Op Ed: Years Long Energy Savings at Risk Come Tuesday

Colorado has experienced mile-high savings in energy costs, but could be in danger of losing the discounts

Record energy production and state-of-the-art technologies have significantly reduced the price of natural gas. This has helped Colorado households and businesses save nearly $12.4 billion between 2006 and 2016, Consumer Energy Alliance recently found after crunching data from federal and state agencies.

Colorado residential users saved more than $4.3 billion; commercial and industrial users saved more than $8 billion – all thanks to a local energy boom that has helped families and businesses increase disposable income, job growth and economic investment during a time when the state's cost of living and growth have exploded.

The state's oil and gas industries now support 232,900 workers, contribute more than $31.4 billion to the state's economy and account for nearly 10 percent of gross state product, supporting jobs in 50 of the state's 64 counties. 

Moreover, producers contributed nearly $1.2 billion to state budgets via property, income and severance taxes in addition to public land leases and royalties, helping fund municipal services including school, road maintenance and safety. The State Land Board, for instance, has distributed $1.4 billion in revenue from energy development to build and support pubic schools over the last 10 years. Other communities, like Aurora, have been revitalized. In 2018, their city manager proposed a budget that included $1 million in oil and gas property taxes to be set aside for affordable housing projects.

But instead of strengthening these positive impacts, efforts are being made to flip this basket of economic benefits over – and the end of the banquet is fast approaching.

Anti-development activists, some from out-of-state, are threatening to eliminate the production and transportation of these resources despite Colorado having the strongest air and water regulatory framework for oil and gas production in the country.

They're doing this by urging voters to vote yes to Proposition 112 on Tuesday. If approved, the law would move the minimum setback for oil and gas wells from 500 feet for homes and 1,000 feet for schools to 2,500 feet for both with benefits that are unclear if non-existent. 

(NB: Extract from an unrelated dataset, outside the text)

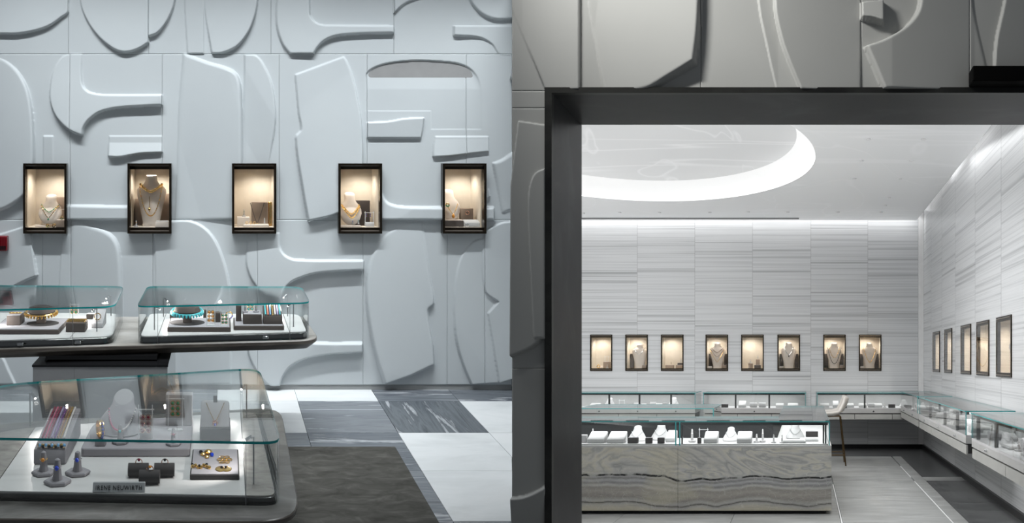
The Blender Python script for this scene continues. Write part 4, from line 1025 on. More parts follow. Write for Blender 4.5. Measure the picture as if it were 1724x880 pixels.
pl, pr_, pt = -1.271, 3.2, 2.694; rj = EAST-.002
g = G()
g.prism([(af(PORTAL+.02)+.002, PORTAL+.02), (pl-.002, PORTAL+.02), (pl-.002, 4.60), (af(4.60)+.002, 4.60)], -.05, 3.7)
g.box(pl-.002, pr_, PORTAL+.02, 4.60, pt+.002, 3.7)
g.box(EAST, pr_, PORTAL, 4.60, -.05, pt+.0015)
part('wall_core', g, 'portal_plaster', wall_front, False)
portal = struct('door_1', SALON)
fw = .035
part('jamb', G().box(pl, pl+fw, PORTAL-.03, PORTAL+.006, 0, pt), 'portal_steel_face', portal, False, label='near-black face trim')
part('jamb', G().box(rj-fw, rj, PORTAL-.03, PORTAL+.006, 0, pt-fw*.78-.0005), 'portal_steel_face', portal, False, label='near-black face trim')
part('jamb_lining', G().box(rj-fw, rj, PORTAL+.0062, 4.615, 0, pt-fw*.78-.0005), 'portal_steel', portal, False)
part('head_trim', G().box(pl+fw, rj, PORTAL-.03, PORTAL+.006, pt-fw*.78, pt), 'portal_steel_face', portal, False)
part('jamb_lining', G().box(pl+.001, pl+fw, PORTAL+.0062, 4.62, 0, pt-fw*.78), 'portal_steel', portal, False)
part('head_lining', G().box(pl+fw, rj, PORTAL+.0062, 4.62, pt-fw*.78, pt-.001), 'portal_steel', portal, False)
g = G().box(0, .6, -.10, .0, 0, .072, bev=.004)
solo('sign_box', SALON, (.805, PORTAL-.031, pt-.008), g, 'box_black', 'matt black box fixed on top of the dark portal', 'box')

# ------------------------------------------------------------------ salon shell
wall_west = struct('wall_west', SALON)
g = G()
# return wall from the portal to behind the hall's relief wall, then along its back
def sx(X, n): return X-.3514*n
g.prism([(sx(.002, 4.601), 4.601), (sx(.10, 4.601), 4.601), (sx(.10, 6.84), 6.84), (sx(.002, 6.84), 6.84)], -.4, 4.2)
g.box(-5.9, sx(.10, 6.84), 6.81, 6.84, -.05, 4.1)
g.box(-6.0, -5.9, 6.84, BACK+.1, -.05, 4.1)
part('wall_core', g, 'white_paint', wall_west, False)
wall_north = struct('wall_north', SALON)
sn = [(-3.351, -3.006), (-2.801, -2.448), (-2.243, -1.889), (-1.545, -1.191), (-0.987, -0.633), (-0.419, -0.065), (0.298, 0.651), (0.856, 1.210)]      # the eight niches, west to east
nz0, nz1 = 1.205, 1.775
hn = [(a0+.012, a1-.012, nz0+.012, nz1-.012) for a0, a1 in sn]
seams = [-5.9, -5.3, -4.42, -3.52, -2.616, -1.713, -.81, .102, .996, EAST-.085]
for a0, a1 in zip(seams[:-1], seams[1:]):
    g = wall_with_holes(a0+.002, a1-.002, .06, CEIL+.3, hn, BACK)
    g.box(a0+.002, a1-.002, BACK+.002, BACK+.01, .06, .061); part('stone_panel', g, 'salon_marble', wall_north, False)
part('wall_core', wall_with_holes(-6, EAST+.1, -.05, CEIL+.4, hn, BACK+.004), 'plaster_back', wall_north, False)
part('outer_skin', G().box(-6, EAST+.6, BACK+.45, BACK+.5, -.05, CEIL+.4), 'plaster_back', wall_north, False)
# pale vertical strip in the corner
part('corner_strip', G().box(EAST-.083, EAST-.002, BACK-.02, BACK+.003, .06, CEIL+.3), 'white_paint', wall_north, False)
wall_east = struct('wall_east', SALON)
EN = [(12.05, 11.45), (11.05, 10.50), (9.89, 9.305), (8.99, 8.395), (8.065, 7.484)]
def wall_ew(y0, y1, z0, z1, hs, x):
    g = wall_with_holes(y0, y1, z0, z1, hs, 0); return g.xf(lambda a, b_, z: (x, a, z))
he = [(b_+.02, a-.02, nz0+.012, nz1-.012) for a, b_ in EN]
es = [4.62, 5.6, 6.75, 7.9, 9.1, 10.3, 11.3, 12.25, BACK]
for y0, y1 in zip(es[:-1], es[1:]): part('stone_panel', wall_ew(y0+.003, y1-.003, .06, CEIL+.3, he, EAST), 'salon_marble', wall_east, False)
part('wall_core', wall_ew(4.6, BACK+.1, -.05, CEIL+.4, he, EAST+.004), 'plaster_back', wall_east, False)
solo('baseboard_north', SALON, (0, 0, 0), G().box(-5.9, EAST, BACK-.03, BACK+.003, 0, .062), 'skirting_black', None, None, kind='structure')
solo('baseboard_east', SALON, (0, 0, 0), G().box(EAST-.03, EAST+.003, 4.62, BACK-.03, 0, .062), 'skirting_black', None, None, kind='structure')
# floor
NB = 6.84               # the salon widens behind the hall's wall from here on
fl2 = struct('floor.001', SALON)
def slab(x0, x1, y0, y1, mat, z=0):
    if y0 < NB and -.3514*y0 > x0:      # cut along the side of the return wall
        P = [(x0+.002, y0+.002), (x1-.002, y0+.002), (x1-.002, y1-.002), (x0+.002, y1-.002)]; o = []
        f = lambda p: p[0]+.3514*p[1]-.003
        for i in range(4):
            a, b_ = P[i-1], P[i]
            if (f(a) >= 0) != (f(b_) >= 0):
                u = f(a)/(f(a)-f(b_)); o.append((a[0]+(b_[0]-a[0])*u, a[1]+(b_[1]-a[1])*u))
            if f(b_) >= 0: o.append(b_)
        if len(o) > 2: part('floor_slab', G().prism(o, z-.02, z), mat, fl2, False)
        return
    part('floor_slab', G().box(x0+.002, x1-.002, y0+.002, y1-.002, z-.02, z), mat, fl2, False)
for x0, x1 in ((-5.9, -4.3), (-4.3, -2.9), (-2.9, -1.6), (-1.6, -.62), (-.62, .31), (.325, 1.243), (1.257, 1.384)):
    ys = [2.8, 4.11, 5.5, NB, 8.3, 9.45, 10.65, 11.89]
    for y0, y1 in zip(ys[:-1], ys[1:]):
        slab(x0, x1, y0, y1, 'salon_floor_stone')
for x0, x1, y0, y1 in ((.312, .323, 2.8, 9.2), (1.245, 1.255, 2.8, 9.42), (1.245, 1.255, 9.75, 10.8)):
    part('inlay_strip', G().box(x0, x1, y0, y1, -.02, .0005), 'inlay_white', fl2, False)
for y0, y1, mt in ((2.8, 5.2, 'salon_floor_dark'), (5.2, 6.6, 'salon_floor_dark'), (6.6, 8.0, 'salon_floor_dark'), (8.0, 9.45, 'salon_floor_dark'), (9.45, 9.76, 'salon_floor_stone'), (9.76, 10.8, 'salon_floor_dark'), (10.8, 11.89, 'salon_floor_dark')):
    slab(1.384, EAST, y0, y1, mt)
for x0, x1 in ((-5.9, -4.4), (-4.4, -2.9), (-2.9, -1.4), (-1.4, .1), (.1, EAST)): slab(x0, x1, 11.89, BACK, 'salon_floor_dark')
g = G().prism([(sx(.002, 2.8), 2.8), (3.4, 2.8), (3.4, 4.62), (EAST, 4.62), (EAST, BACK), (-5.9, BACK), (-5.9, 6.84), (sx(.05, 6.84), 6.84), (sx(.05, 4.62), 4.62)], -.06, -.0205)
part('floor_bed', g, 'skirting_grey', fl2, False)
# ceiling with an oval recess
ceiling = struct('ceiling', SALON)
ov = [(-1.9+2.02*math.cos(2*PI*k/96), 8.9+2.47*math.sin(2*PI*k/96)) for k in range(96)]
x0, x1, y0, y1 = -5.9, EAST-.13, 4.62, BACK-.13
def room_outline(xe, yn): return [(sx(.0, 4.62), 4.62), (xe, 4.62), (xe, yn), (-5.9, yn), (-5.9, NB), (sx(.0, NB), NB)]
P = room_outline(x1, y1); C0 = Vector((-1.9, 8.9))
def hit(d):
    best = 1e9
    for i in range(len(P)):
        a, b_ = Vector(P[i-1]), Vector(P[i]); e = b_-a; den = d.x*e.y-d.y*e.x
        if abs(den) < 1e-9: continue
        t_ = ((a-C0).x*e.y-(a-C0).y*e.x)/den; u = ((a-C0).x*d.y-(a-C0).y*d.x)/den
        if t_ > 0 and -1e-6 <= u <= 1+1e-6: best = min(best, t_)
    return best
dirs = sorted([math.atan2(y-8.9, x+1.9) for x, y in ov]+[math.atan2(y-8.9, x+1.9) for x, y in P])
inn, outer = [], []
for a in dirs:
    d = Vector((math.cos(a), math.sin(a))); k = 1/math.sqrt((d.x/2.02)**2+(d.y/2.47)**2); outer.append(tuple(C0+d*max(k, hit(d)))); inn.append(tuple(C0+d*k))
n = len(dirs); g = G()
g.add([(*p, CEIL) for p in inn]+[(*p, CEIL) for p in outer], [(k, (k+1) % n, n+(k+1) % n, n+k) for k in range(n)])
part('ceiling_plate', g, 'ceiling_polished', ceiling, False)
g = G().prism(room_outline(EAST, BACK), CEIL+.32, CEIL+.34); part('upper_slab', g, 'white_paint', ceiling, False)
g = G().box(x0, x1, y1-.004, y1, CEIL, CEIL+.06); part('edge_return', g, 'white_paint', ceiling, False)
g = G().box(x1-.004, x1, y0, y1, CEIL, CEIL+.06); part('edge_return', g, 'white_paint', ceiling, False)
part('slot_shadow_strip', G().box(-5.9, -.08, y1-.22, y1-.10, CEIL-.003, CEIL-.0005), 'skirting_black', ceiling, False)  # black strip drawn for the shadow along the slot's edge
g = G(); g.loft([[(*p, CEIL) for p in ov], [(*p, CEIL+.012) for p in ov]], 0, False, False); part('cove_lip', g, 'cove_lip', ceiling, True)
g = G(); g.loft([[(*p, CEIL+.012) for p in ov], [(*p, CEIL+.16) for p in inset(ov, .06)], [(*p, CEIL+.235) for p in inset(ov, .20)]], 0, False, False); part('recess_face_glow', g, 'recess_face_glow', ceiling, True, label='white inner face of the oval recess, given its own glow')  # lit inner face of the recess, its light put in as emission
g = G(); g.loft([[(*p, CEIL+.235) for p in inset(ov, .20)], [(*p, CEIL+.265) for p in inset(ov, .9)]], 0, False, True); part('dome', g, 'dome_polished', ceiling, True)
part('cove_strip', G().box(-5.8, EAST-.03, BACK-.09, BACK-.05, CEIL+.16, CEIL+.18), 'cove_strip', ceiling, False)
part('cove_strip', G().box(EAST-.09, EAST-.05, 4.7, BACK-.1, CEIL+.16, CEIL+.18), 'cove_strip', ceiling, False)
DL = [(.632, 8.191), (1.173, 8.191), (.619, 9.073), (1.167, 9.073), (.601, 9.954), (1.148, 9.954), (1.134, 11.104), (1.136, 11.651), (1.127, 12.181), (.496, 12.181), (-.239, 12.181), (-.821, 12.157), (-1.386, 12.206), (-2.123, 12.206), (-2.707, 12.206), (-3.256, 12.254)]
DN = ['nearest the oval recess in the front row', 'nearest the cove wall in the front row', 'nearest the oval recess in the second row', 'nearest the cove wall in the second row', 'nearest the oval recess in the third row', 'nearest the cove wall in the third row',
      'alone between the third row and the far corner', 'second from the far corner along the cove wall', 'in the far corner of the ceiling', 'second in the back row from the far corner', 'third in the back row from the far corner', 'fourth in the back row from the far corner',
      'fifth in the back row from the far corner', 'sixth in the back row from the far corner', 'seventh in the back row from the far corner', 'last in the back row beside the portal jamb']
for (x, y), nm in zip(DL, DN):
    t = thing('downlight', SALON, (x, y, CEIL), 'small recessed downlight '+nm, 'ceiling light', 'salon downlights')
    part('trim_ring', G().lathe([(.052, 0), (.055, -.004), (.045, -.008), (.034, -.006), (.034, .0)], 18), 'trim_metal', t)
    part('lamp_body', G().lathe([(.024, -.001), (.024, -.02), (.016, -.024)], 12), 'trim_metal', t)
    if y < 12: spot(t, (0, 0, -.03), (0, 0, -3), 9, 1.3, (1, .98, .95), .03)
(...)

It would also set Colorado back.

All told, 54 percent of the state's entire land surface would be off-limits to oil and gas production, reducing property and severance tax revenue and income from land leases and royalties. Local tax revenues would drop in the first year, from $459 million to $258 million – a 56 percent cut – and then plunge by $1 billion by 2030.

School funding would also be drastically cut – by 60 percent – with $230.3 million eliminated over a three-year period, according to a State Land Board estimation. Farmers who lease land to energy companies, meanwhile, would lose a significant portion of their income, hurting the state's agricultural sector.

More concerning is that these efforts would increase household energy expenses. Each Colorado resident spent, on average, $2,681 in energy-related needs in 2016 – a small amount for some, but a backbreaking tally for many others, especially the more than 564,000 residents in poverty statewide. For them, such costs eat up at least 22 percent of their take-home pay.

In all, about 147,000 jobs – almost equal to the population of Fort Collins, Lakewood or Centennial – could be lost. Can you imagine a whole city's worth of jobs just disappearing?

Not all those jobs will come in oil and gas.

Lost paychecks will also come in fields impacted or aided by the industry, like restaurants, hotels and grocery stores across the Front Range – many of whose customers work in energy – and schools, police and fire stations, which lean on revenue and taxes paid by local energy.

Colorado has a rich business diversity because of the state's ability to allow businesses to operate at reasonable costs, a tradition in taking rational approaches to business development, policies and regulations that are balanced and thoughtful, not impulsive and reckless.

Case in point: The U.S. power sector, thanks to innovation and environmentally safe machinery, has reduced carbon emissions by nearly 30 percent despite increasing in production here and nationwide.

Attempting to shut down the oil and gas industry won't lessen fossil fuel usage; it'll just create capacity constraints and higher costs for electricity, food, goods and fuel. New York made similar policy decisions, and its residents now pay a staggering 44 percent above the national average for energy.

That's not an example Colorado should follow – at least not with any viable any solutions to fall back on.

Emily Haggstrom is the senior director of Consumer Energy Alliance in Denver.